Review: The Zhivago Affair: The Kremlin, the CIA, and the Battle Over a Forbidden Book
Nadezhda Mandelstam, widow of the Russian poet Osip Mandelstam, once noted a “remarkable feature” common to Soviet leaders: “their boundless, almost superstitious respect for poetry.”
Indeed, as Peter Finn, a former Moscow bureau chief for The Washington Post, and his co-author Petra Couvée point out in their new book The Zhivago Affair, in the Soviet Union a bad review could have lethal consequences. Some 1,500 writers were killed during the Stalin era.
In the United States, on the other hand, nobody takes poetry or any kind of literature that seriously. Here, Kurt Vonnegut’s observation seems more appropriate: “I have long felt that any reviewer who expresses rage and loathing for a novel is preposterous. He or she is like a person who has put on full armor and attacked a hot fudge sundae or a banana split.”
The Zhivago Affair reveals that there was a time when Americans—or the CIA, at least—took literature very seriously. So seriously, in fact, that the agency believed a novel about a Russian doctor tormented by his love for two women could be deployed as an ideological weapon.
The novel was Doctor Zhivago, which its author, Boris Pasternak, wrote in late middle age after a literary career dedicated to poetry and translation. Pasternak was convinced that Zhivago was a masterpiece, but he also knew that due to its religiosity and total indifference to prevailing Soviet literary norms, it was unpublishable in his homeland. So when an Italian literary scout visited him at his country residence outside Moscow in 1956, Pasternak handed over the manuscript so that it might be published abroad.
The next part of the story is quite well-known. Pasternak was awarded the Nobel Prize for Literature in 1958 but rejected it under heavy pressure from the Soviet leadership. The book became an international best-seller, and in 1965, David Lean’s immensely popular cinematic adaptation was released, winning five Oscars.
But there is another aspect to the story, untold until now. Since 1956, the CIA had been smuggling books into the Soviet Union. Indeed, the heads of the CIA had immense faith in the power of literature: According to Finn and Couvée, as many as 10 million books and magazines were smuggled into the Soviet Union before the end of the Cold War in the hope that illicit words would hasten the evil empire’s demise.

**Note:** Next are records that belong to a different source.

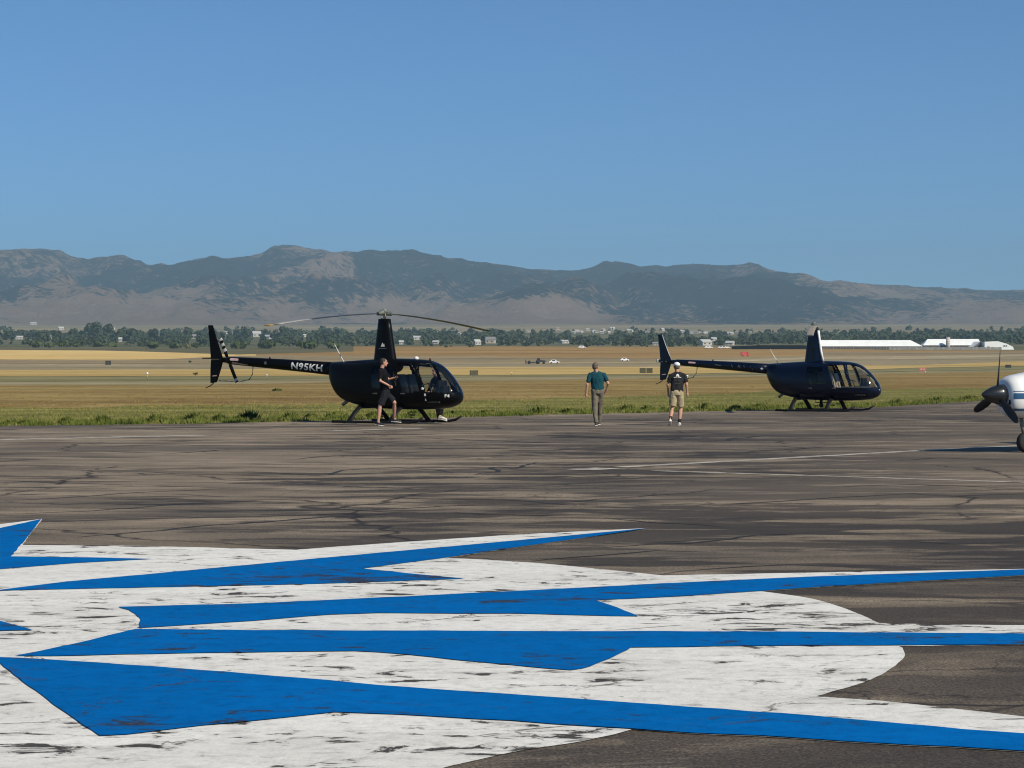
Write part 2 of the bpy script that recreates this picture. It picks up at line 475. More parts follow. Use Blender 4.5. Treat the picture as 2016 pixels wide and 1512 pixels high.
blues = [
    [(-120, 1070), (0, 1041), (82, 1023), (60, 1052), (22, 1097), (170, 1099), (300, 1102), (150, 1110), (0, 1122), (-120, 1132)],
    [(-60, 1168), (0, 1163), (130, 1147), (400, 1122), (700, 1094), (1000, 1067), (1150, 1053), (1277, 1041), (1150, 1060), (1000, 1081), (880, 1099), (712, 1121), (800, 1130), (915, 1141), (600, 1152), (300, 1158), (0, 1164.5)],
    [(232, 1197), (500, 1190), (800, 1176), (1008, 1166), (1300, 1151), (1600, 1137), (2016, 1123), (2150, 1119.5), (2150, 1125), (2016, 1134), (1700, 1152), (1500, 1165), (1340, 1176), (1172, 1184), (1215, 1198), (1258, 1215.5), (1100, 1212), (1008, 1210), (750, 1209), (650, 1212), (500, 1224), (350, 1234)]
    + smooth_uv([(270, 1239), (275, 1230), (275, 1221), (268, 1212), (252, 1203), (234, 1197.3)], 3)[:-1],
    smooth_uv([(30, 1294), (100, 1280), (180, 1262), (235, 1248), (268, 1241)], 4) + [(500, 1243), (1008, 1245), (1508, 1246), (2016, 1250), (2150, 1251), (2150, 1271), (2016, 1271), (1780, 1272), (1508, 1274), (1245, 1277)]
    + smooth_uv([(1233, 1283), (1200, 1299), (1160, 1315), (1124, 1322)], 3) + [(1070, 1318), (1008, 1312), (900, 1302), (800, 1291), (700, 1284), (600, 1285), (300, 1290), (100, 1294)],
    [(-60, 1292), (0, 1297), (40, 1298), (200, 1308), (500, 1330), (800, 1356), (1008, 1370), (1300, 1391), (1600, 1412), (1900, 1440), (2016, 1448), (2150, 1460), (2150, 1491), (2016, 1482), (1800, 1470), (1500, 1452), (1240, 1439), (1008, 1422), (850, 1413), (660, 1405), (560, 1416), (400, 1432), (250, 1449), (197, 1452), (150, 1420), (80, 1370), (0, 1309)],
    [(-80, 1204), (0, 1225), (65, 1243), (0, 1244), (-80, 1245)],
]
for k, b in enumerate(blues):
    flat_poly('blue_paint', b, 0.008 + 0.0003 * k, M_BLUE, apron)

def ribbon(name, uv, w, z, material, parent, jag=0.0):
    P = []
    for a, b in zip(uv, uv[1:]):
        A, B = gp(*a), gp(*b)
        n = max(1, int((B - A).length / 0.25))
        for i in range(n): P.append(A.lerp(B, i / n))
    P.append(gp(*uv[-1]))
    sd = random.random() * 99
    vs, fs = [], []
    for i, p in enumerate(P):
        d = (P[min(i + 1, len(P) - 1)] - P[max(i - 1, 0)]).normalized()
        nrm = Vector((-d.y, d.x, 0))
        off = nrm * (jag * mnoise.noise(Vector((i * 0.21 + sd, sd, 1))) + 0.3 * jag * mnoise.noise(Vector((i * 0.9 + sd, sd, 9))))
        ww = w * (0.65 + 0.7 * abs(mnoise.noise(Vector((i * 0.3, sd, 4))))) * min(1.0, 0.25 + min(i, len(P) - 1 - i) * 0.2) if jag else w
        for s in (-0.5, 0.5):
            q = p + off + nrm * (s * ww); vs.append((q.x, q.y, z))
        if i: fs.append((2 * i - 2, 2 * i, 2 * i + 1, 2 * i - 1))
    o = mesh_obj(name, vs, fs, material, parent)
    for p in o.data.polygons:
        if p.normal.z < 0: o.data.flip_normals(); break
    return o

for k, (uv, w) in enumerate([([(1222, 920), (1800, 888), (2200, 868)], 0.30), ([(1285, 927), (2016, 950), (2300, 960)], 0.20),
              ([(-200, 871), (0, 866), (400, 857)], 0.6), ([(640, 849), (835, 843)], 0.5), ([(1140, 925.5), (1198, 922)], 0.5)]):
    ribbon('painted_line', uv, w, 0.0046 + 0.0003 * k, M_LINE, apron)
cracks = [
    ([(150, 1058), (215, 1050), (430, 1034), (620, 1020), (760, 1010)], .09), ([(0, 1014), (90, 1010), (180, 1006), (360, 993), (555, 982)], .07),
    ([(10, 986), (40, 984), (250, 972), (440, 961)], .08), ([(740, 979), (860, 983), (1010, 986), (1130, 996)], .07),
    ([(290, 955), (420, 960), (560, 962)], .06), ([(300, 972), (420, 977), (555, 981)], .05), ([(650, 1009), (800, 1000), (1010, 995), (1230, 980), (1430, 963)], .06),
    ([(480, 928), (520, 931), (620, 936), (720, 922), (790, 920), (900, 932)], .10), ([(290, 928), (380, 934), (560, 939), (640, 937)], .08),
    ([(950, 935), (980, 920), (1010, 923), (1070, 910)], .10), ([(1095, 937), (1140, 940), (1230, 939)], .12), ([(1480, 930), (1560, 932), (1700, 940)], .10),
    ([(1180, 1080), (1300, 1072), (1500, 1055), (1640, 1052)], .09), ([(1050, 1106), (1180, 1095), (1290, 1085), (1400, 1090)], .08), ([(1280, 995), (1450, 993), (1620, 982), (1780, 972)], .07),
    ([(1440, 893), (1540, 885), (1620, 880), (1800, 884)], .12), ([(1380, 870), (1490, 860), (1540, 856)], .14), ([(1080, 858), (1180, 862), (1310, 866), (1370, 858)], .12),
    ([(200, 888), (330, 893), (470, 884)], .12), ([(560, 905), (690, 897), (820, 900)], .10), ([(1760, 907), (1850, 902), (2016, 906)], .10), ([(1640, 960), (1800, 955), (2016, 962)], .08),
    ([(1180, 1020), (1290, 1030), (1420, 1038)], .08), ([(0, 946), (90, 950), (260, 956)], .09), ([(900, 900), (1010, 896), (1120, 900)], .09),
    ([(1300, 1133), (1420, 1122), (1560, 1112), (1700, 1115)], .05), ([(1750, 1062), (1880, 1070), (2016, 1066)], .06), ([(830, 862), (960, 868), (1100, 872)], .12),
]
for k, (uv, w) in enumerate(cracks):
    ribbon('crack', uv, w, 0.0022 + 0.00006 * k, M_CRACK, apron, jag=0.28)

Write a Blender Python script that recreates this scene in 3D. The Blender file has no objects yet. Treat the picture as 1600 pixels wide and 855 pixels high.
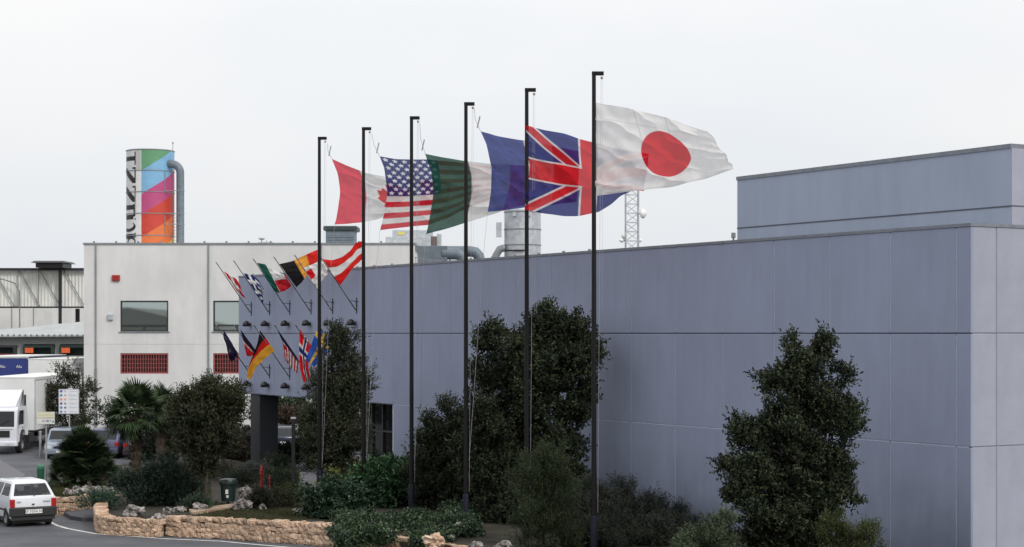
import bpy, bmesh, math, random
import numpy as np
from mathutils import Vector, Matrix, noise
from mathutils.geometry import tessellate_polygon
random.seed(7)
scene = bpy.context.scene
COL = scene.collection
# ---------------------------------------------------------------- camera, sky, sun, exposure
EYE = 6.2; FPX = 2900.0; HZ = 521.0
cd = bpy.data.cameras.new("camera"); cam = bpy.data.objects.new("camera", cd); COL.objects.link(cam)
cam.location = (0, 0, EYE); cam.rotation_euler = (math.pi/2, 0, 0)
cd.sensor_width = 36; cd.lens = 36*FPX/1600; cd.shift_y = (HZ-427.5)/1600
cd.clip_start = 0.5; cd.clip_end = 5000
scene.camera = cam
SUN_EL, SUN_AZ = 38.0, 138.0          # azimuth clockwise from +Y : sun from the right and behind the camera
w = bpy.data.worlds.new("World"); scene.world = w; w.use_nodes = True
nt = w.node_tree; nt.nodes.clear()
wo = nt.nodes.new('ShaderNodeOutputWorld'); bg = nt.nodes.new('ShaderNodeBackground')
sky = nt.nodes.new('ShaderNodeTexSky'); sky.sky_type = 'NISHITA'; sky.sun_disc = False
sky.sun_elevation = math.radians(SUN_EL); sky.sun_rotation = math.radians(SUN_AZ)
sky.air_density = 1.0; sky.dust_density = 3.0
# overcast cloud deck over the sky: pale at the horizon, brighter overhead (as any overcast sky), faint mottling
tc = nt.nodes.new('ShaderNodeTexCoord'); sx = nt.nodes.new('ShaderNodeSeparateXYZ')
nt.links.new(tc.outputs['Generated'], sx.inputs[0])
mr = nt.nodes.new('ShaderNodeMapRange'); mr.inputs['From Min'].default_value = 0.0; mr.inputs['From Max'].default_value = 1.0
mr.inputs['To Min'].default_value = 9.1; mr.inputs['To Max'].default_value = 16.0
nt.links.new(sx.outputs['Z'], mr.inputs['Value'])
nz = nt.nodes.new('ShaderNodeTexNoise'); nz.inputs['Scale'].default_value = 2.2; nz.inputs['Detail'].default_value = 4
mp = nt.nodes.new('ShaderNodeMapping'); mp.inputs['Scale'].default_value = (1, 1, 2.5)
nt.links.new(tc.outputs['Generated'], mp.inputs[0]); nt.links.new(mp.outputs[0], nz.inputs['Vector'])
cr = nt.nodes.new('ShaderNodeValToRGB')
cr.color_ramp.elements[0].position = 0.35; cr.color_ramp.elements[0].color = (0.87, 0.905, 0.95, 1)
cr.color_ramp.elements[1].position = 0.65; cr.color_ramp.elements[1].color = (1.0, 0.99, 0.98, 1)
nt.links.new(nz.outputs['Fac'], cr.inputs['Fac'])
vm = nt.nodes.new('ShaderNodeVectorMath'); vm.operation = 'SCALE'
nt.links.new(cr.outputs['Color'], vm.inputs[0]); nt.links.new(mr.outputs[0], vm.inputs['Scale'])
mx = nt.nodes.new('ShaderNodeMix'); mx.data_type = 'RGBA'; mx.inputs['Factor'].default_value = 0.93
nt.links.new(sky.outputs[0], mx.inputs['A']); nt.links.new(vm.outputs[0], mx.inputs['B'])
nt.links.new(mx.outputs['Result'], bg.inputs['Color']); bg.inputs['Strength'].default_value = 0.1
nt.links.new(bg.outputs[0], wo.inputs[0])
sl = bpy.data.lights.new("sun", 'SUN'); sl.energy = 1.85; sl.angle = math.radians(14); sl.color = (1.0, 0.95, 0.88)
so = bpy.data.objects.new("sun", sl); COL.objects.link(so); so.location = (20, -20, 40)
sd = Vector((math.sin(math.radians(SUN_AZ))*math.cos(math.radians(SUN_EL)), math.cos(math.radians(SUN_AZ))*math.cos(math.radians(SUN_EL)), math.sin(math.radians(SUN_EL))))
so.rotation_euler = sd.to_track_quat('Z', 'Y').to_euler()
vs = scene.view_settings; vs.view_transform = 'Standard'; vs.look = 'None'; vs.gamma = 1; vs.exposure = 0.0
scene.cycles.max_bounces = 6; scene.cycles.transparent_max_bounces = 12

# ---------------------------------------------------------------- helpers
def P(px, py, Y): return Vector(((px-800)*Y/FPX, Y, EYE-(py-HZ)*Y/FPX))
def G(px, py, z=0.0):
    Y = (EYE-z)*FPX/(py-HZ); return Vector(((px-800)*Y/FPX, Y, z))
def gY(py, z=0.0): return (EYE-z)*FPX/(py-HZ)

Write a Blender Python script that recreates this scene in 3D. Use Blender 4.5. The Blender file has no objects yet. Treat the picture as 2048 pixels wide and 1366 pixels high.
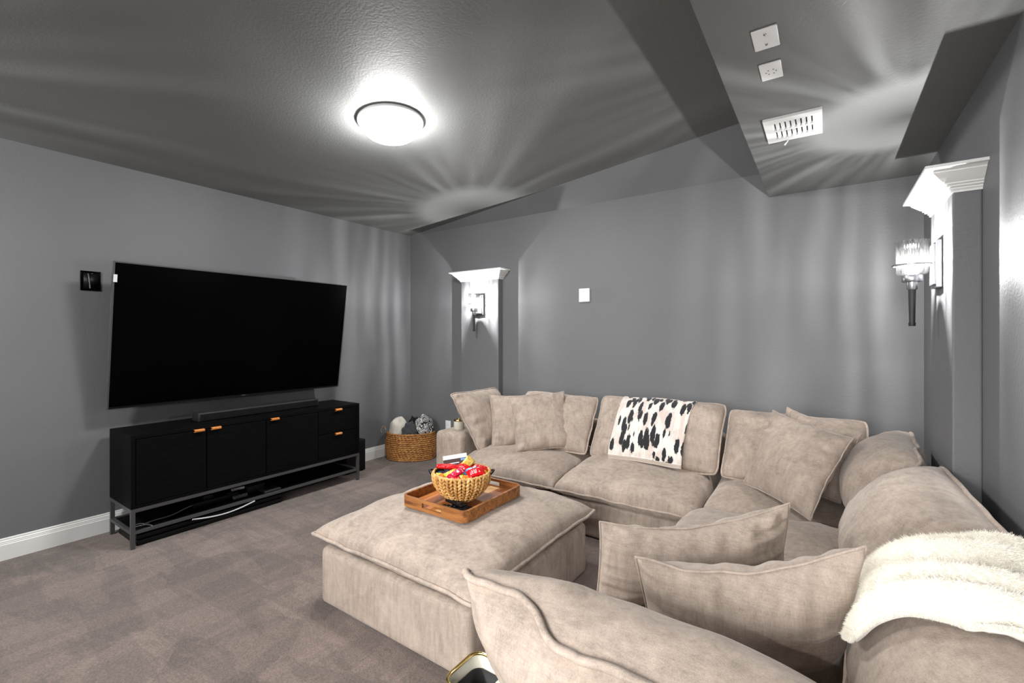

As for Doctor Zhivago, a CIA memo praised it for its “great propaganda value … not only for its intrinsic message and thought-provoking nature, but also for the circumstances of its publication: We have the opportunity to make Soviet citizens wonder what is wrong with their government, when a fine literary work by the man acknowledged to be the greatest living Russian writer is not even available in his own country in his own language for his own people to read.”
And so, with the aid of some dubious characters and the Vatican, the CIA printed 15,000 copies of the book and started getting Doctor Zhivago into the hands of Soviet visitors to the 1958 Brussels World’s Fair. It is a great story, and Finn and Couvée tell it well. You don’t need to have read Doctor Zhivago to appreciate their book, either.
Just as interesting, however, is the detail Finn and Couvée provide on Pasternak and his persecution at the hands of the Soviet regime. We encounter such odious characters as the party’s cultural supremo Dmitri Polikarpov, and the critic David Zaslavsky, a slavish literary attack dog whose scathing review of Zhivago was read aloud on the radio to the entire Soviet Union — even though nobody could read the novel.
It was a weird time. How the Soviets feared the power of the book, and how strange that can seem to us now! After all, the Soviet Union endured a good 34 years after the publication of Doctor Zhivago. CIA plots notwithstanding, Pasternak’s novel had little to do with Soviet demise.
Yet it would be wrong to view that Cold War reverence for a work of fiction as entirely alien. For today, even if nobody much cares about historical novels, people are murdered over cartoons and YouTube clips, while heresy hunts proceed apace via social media, and so on.
As they say: “History doesn’t repeat itself, but it does rhyme.”